__EXERCISE OBJECTIVE__
Reproduce the listing below without any change.

__DATA IN THIS EXERCISE__
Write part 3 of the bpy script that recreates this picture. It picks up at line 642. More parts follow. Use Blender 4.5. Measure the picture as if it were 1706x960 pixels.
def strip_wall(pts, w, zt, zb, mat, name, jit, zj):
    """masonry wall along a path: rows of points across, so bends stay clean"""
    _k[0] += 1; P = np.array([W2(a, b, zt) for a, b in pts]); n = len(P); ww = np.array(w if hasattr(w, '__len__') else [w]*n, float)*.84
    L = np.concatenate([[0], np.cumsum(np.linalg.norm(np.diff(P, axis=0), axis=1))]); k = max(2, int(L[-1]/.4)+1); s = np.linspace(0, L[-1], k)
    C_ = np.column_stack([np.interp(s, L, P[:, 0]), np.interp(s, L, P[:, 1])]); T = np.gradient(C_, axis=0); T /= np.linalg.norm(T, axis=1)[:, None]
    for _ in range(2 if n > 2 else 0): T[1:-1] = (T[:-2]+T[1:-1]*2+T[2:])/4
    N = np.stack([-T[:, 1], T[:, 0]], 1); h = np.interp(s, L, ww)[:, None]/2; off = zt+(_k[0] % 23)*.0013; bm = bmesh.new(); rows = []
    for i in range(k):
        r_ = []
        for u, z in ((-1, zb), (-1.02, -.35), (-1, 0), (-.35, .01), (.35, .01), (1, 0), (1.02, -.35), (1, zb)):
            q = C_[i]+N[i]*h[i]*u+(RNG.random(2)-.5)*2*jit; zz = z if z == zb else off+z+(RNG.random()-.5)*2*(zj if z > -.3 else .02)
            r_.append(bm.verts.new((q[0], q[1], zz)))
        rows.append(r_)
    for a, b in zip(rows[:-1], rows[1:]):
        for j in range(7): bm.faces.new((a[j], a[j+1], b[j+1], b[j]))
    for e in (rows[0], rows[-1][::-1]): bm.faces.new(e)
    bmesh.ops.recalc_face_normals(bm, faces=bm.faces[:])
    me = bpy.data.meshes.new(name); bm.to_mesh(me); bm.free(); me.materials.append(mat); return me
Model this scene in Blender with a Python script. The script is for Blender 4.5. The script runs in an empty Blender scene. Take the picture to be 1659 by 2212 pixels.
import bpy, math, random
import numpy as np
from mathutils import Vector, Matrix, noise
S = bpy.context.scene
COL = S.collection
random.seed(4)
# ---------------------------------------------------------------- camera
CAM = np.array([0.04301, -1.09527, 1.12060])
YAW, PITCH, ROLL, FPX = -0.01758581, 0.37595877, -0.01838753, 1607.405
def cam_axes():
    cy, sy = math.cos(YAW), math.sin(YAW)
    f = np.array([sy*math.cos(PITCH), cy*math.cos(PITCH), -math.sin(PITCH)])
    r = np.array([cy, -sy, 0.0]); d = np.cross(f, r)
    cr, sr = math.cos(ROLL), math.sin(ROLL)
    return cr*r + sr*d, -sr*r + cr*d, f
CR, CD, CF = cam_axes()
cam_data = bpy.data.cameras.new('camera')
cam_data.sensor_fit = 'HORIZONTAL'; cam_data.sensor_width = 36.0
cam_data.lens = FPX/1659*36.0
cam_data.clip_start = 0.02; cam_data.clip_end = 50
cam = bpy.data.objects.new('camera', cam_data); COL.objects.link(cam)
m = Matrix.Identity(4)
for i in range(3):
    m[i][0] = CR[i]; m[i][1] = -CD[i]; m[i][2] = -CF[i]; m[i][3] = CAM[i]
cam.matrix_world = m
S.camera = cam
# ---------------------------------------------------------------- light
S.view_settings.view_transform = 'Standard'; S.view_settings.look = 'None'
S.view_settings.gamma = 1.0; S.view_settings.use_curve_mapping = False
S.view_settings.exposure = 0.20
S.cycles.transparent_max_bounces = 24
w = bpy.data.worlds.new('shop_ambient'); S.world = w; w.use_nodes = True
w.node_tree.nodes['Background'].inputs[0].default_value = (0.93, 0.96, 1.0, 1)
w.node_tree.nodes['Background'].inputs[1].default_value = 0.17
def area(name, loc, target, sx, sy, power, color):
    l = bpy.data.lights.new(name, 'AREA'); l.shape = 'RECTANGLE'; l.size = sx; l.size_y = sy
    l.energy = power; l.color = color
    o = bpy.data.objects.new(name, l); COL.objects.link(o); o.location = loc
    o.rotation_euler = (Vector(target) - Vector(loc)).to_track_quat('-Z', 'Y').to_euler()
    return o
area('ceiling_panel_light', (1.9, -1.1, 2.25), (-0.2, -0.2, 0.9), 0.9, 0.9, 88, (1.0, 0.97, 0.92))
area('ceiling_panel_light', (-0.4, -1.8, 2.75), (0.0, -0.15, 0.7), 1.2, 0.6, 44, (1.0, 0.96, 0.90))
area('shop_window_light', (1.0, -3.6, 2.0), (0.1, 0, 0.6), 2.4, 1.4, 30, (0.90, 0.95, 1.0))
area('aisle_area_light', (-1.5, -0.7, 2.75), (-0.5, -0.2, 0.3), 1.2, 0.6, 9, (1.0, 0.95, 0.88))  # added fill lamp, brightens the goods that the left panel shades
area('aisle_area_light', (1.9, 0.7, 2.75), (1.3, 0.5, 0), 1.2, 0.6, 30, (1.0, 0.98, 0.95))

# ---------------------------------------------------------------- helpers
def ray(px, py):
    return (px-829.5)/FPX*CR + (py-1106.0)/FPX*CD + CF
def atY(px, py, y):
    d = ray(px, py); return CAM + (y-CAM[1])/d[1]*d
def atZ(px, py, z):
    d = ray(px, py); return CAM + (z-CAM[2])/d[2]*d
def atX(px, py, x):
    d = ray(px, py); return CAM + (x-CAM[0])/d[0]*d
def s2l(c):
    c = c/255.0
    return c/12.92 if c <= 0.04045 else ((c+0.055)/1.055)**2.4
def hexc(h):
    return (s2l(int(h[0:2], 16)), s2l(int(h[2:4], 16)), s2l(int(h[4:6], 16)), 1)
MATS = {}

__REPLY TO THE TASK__
Write part 3 of the bpy script that recreates this picture. It picks up at line 642. More parts follow. Use Blender 4.5. Measure the picture as if it were 1706x960 pixels.
def strip_wall(pts, w, zt, zb, mat, name, jit, zj):
    """masonry wall along a path: rows of points across, so bends stay clean"""
    _k[0] += 1; P = np.array([W2(a, b, zt) for a, b in pts]); n = len(P); ww = np.array(w if hasattr(w, '__len__') else [w]*n, float)*.84
    L = np.concatenate([[0], np.cumsum(np.linalg.norm(np.diff(P, axis=0), axis=1))]); k = max(2, int(L[-1]/.4)+1); s = np.linspace(0, L[-1], k)
    C_ = np.column_stack([np.interp(s, L, P[:, 0]), np.interp(s, L, P[:, 1])]); T = np.gradient(C_, axis=0); T /= np.linalg.norm(T, axis=1)[:, None]
    for _ in range(2 if n > 2 else 0): T[1:-1] = (T[:-2]+T[1:-1]*2+T[2:])/4
    N = np.stack([-T[:, 1], T[:, 0]], 1); h = np.interp(s, L, ww)[:, None]/2; off = zt+(_k[0] % 23)*.0013; bm = bmesh.new(); rows = []
    for i in range(k):
        r_ = []
        for u, z in ((-1, zb), (-1.02, -.35), (-1, 0), (-.35, .01), (.35, .01), (1, 0), (1.02, -.35), (1, zb)):
            q = C_[i]+N[i]*h[i]*u+(RNG.random(2)-.5)*2*jit; zz = z if z == zb else off+z+(RNG.random()-.5)*2*(zj if z > -.3 else .02)
            r_.append(bm.verts.new((q[0], q[1], zz)))
        rows.append(r_)
    for a, b in zip(rows[:-1], rows[1:]):
        for j in range(7): bm.faces.new((a[j], a[j+1], b[j+1], b[j]))
    for e in (rows[0], rows[-1][::-1]): bm.faces.new(e)
    bmesh.ops.recalc_face_normals(bm, faces=bm.faces[:])
    me = bpy.data.meshes.new(name); bm.to_mesh(me); bm.free(); me.materials.append(mat); return me
Model this scene in Blender with a Python script. The script is for Blender 4.5. The script runs in an empty Blender scene. Take the picture to be 1659 by 2212 pixels.
import bpy, math, random
import numpy as np
from mathutils import Vector, Matrix, noise
S = bpy.context.scene
COL = S.collection
random.seed(4)
# ---------------------------------------------------------------- camera
CAM = np.array([0.04301, -1.09527, 1.12060])
YAW, PITCH, ROLL, FPX = -0.01758581, 0.37595877, -0.01838753, 1607.405
def cam_axes():
    cy, sy = math.cos(YAW), math.sin(YAW)
    f = np.array([sy*math.cos(PITCH), cy*math.cos(PITCH), -math.sin(PITCH)])
    r = np.array([cy, -sy, 0.0]); d = np.cross(f, r)
    cr, sr = math.cos(ROLL), math.sin(ROLL)
    return cr*r + sr*d, -sr*r + cr*d, f
CR, CD, CF = cam_axes()
cam_data = bpy.data.cameras.new('camera')
cam_data.sensor_fit = 'HORIZONTAL'; cam_data.sensor_width = 36.0
cam_data.lens = FPX/1659*36.0
cam_data.clip_start = 0.02; cam_data.clip_end = 50
cam = bpy.data.objects.new('camera', cam_data); COL.objects.link(cam)
m = Matrix.Identity(4)
for i in range(3):
    m[i][0] = CR[i]; m[i][1] = -CD[i]; m[i][2] = -CF[i]; m[i][3] = CAM[i]
cam.matrix_world = m
S.camera = cam
# ---------------------------------------------------------------- light
S.view_settings.view_transform = 'Standard'; S.view_settings.look = 'None'
S.view_settings.gamma = 1.0; S.view_settings.use_curve_mapping = False
S.view_settings.exposure = 0.20
S.cycles.transparent_max_bounces = 24
w = bpy.data.worlds.new('shop_ambient'); S.world = w; w.use_nodes = True
w.node_tree.nodes['Background'].inputs[0].default_value = (0.93, 0.96, 1.0, 1)
w.node_tree.nodes['Background'].inputs[1].default_value = 0.17
def area(name, loc, target, sx, sy, power, color):
    l = bpy.data.lights.new(name, 'AREA'); l.shape = 'RECTANGLE'; l.size = sx; l.size_y = sy
    l.energy = power; l.color = color
    o = bpy.data.objects.new(name, l); COL.objects.link(o); o.location = loc
    o.rotation_euler = (Vector(target) - Vector(loc)).to_track_quat('-Z', 'Y').to_euler()
    return o
area('ceiling_panel_light', (1.9, -1.1, 2.25), (-0.2, -0.2, 0.9), 0.9, 0.9, 88, (1.0, 0.97, 0.92))
area('ceiling_panel_light', (-0.4, -1.8, 2.75), (0.0, -0.15, 0.7), 1.2, 0.6, 44, (1.0, 0.96, 0.90))
area('shop_window_light', (1.0, -3.6, 2.0), (0.1, 0, 0.6), 2.4, 1.4, 30, (0.90, 0.95, 1.0))
area('aisle_area_light', (-1.5, -0.7, 2.75), (-0.5, -0.2, 0.3), 1.2, 0.6, 9, (1.0, 0.95, 0.88))  # added fill lamp, brightens the goods that the left panel shades
area('aisle_area_light', (1.9, 0.7, 2.75), (1.3, 0.5, 0), 1.2, 0.6, 30, (1.0, 0.98, 0.95))

# ---------------------------------------------------------------- helpers
def ray(px, py):
    return (px-829.5)/FPX*CR + (py-1106.0)/FPX*CD + CF
def atY(px, py, y):
    d = ray(px, py); return CAM + (y-CAM[1])/d[1]*d
def atZ(px, py, z):
    d = ray(px, py); return CAM + (z-CAM[2])/d[2]*d
def atX(px, py, x):
    d = ray(px, py); return CAM + (x-CAM[0])/d[0]*d
def s2l(c):
    c = c/255.0
    return c/12.92 if c <= 0.04045 else ((c+0.055)/1.055)**2.4
def hexc(h):
    return (s2l(int(h[0:2], 16)), s2l(int(h[2:4], 16)), s2l(int(h[4:6], 16)), 1)
MATS = {}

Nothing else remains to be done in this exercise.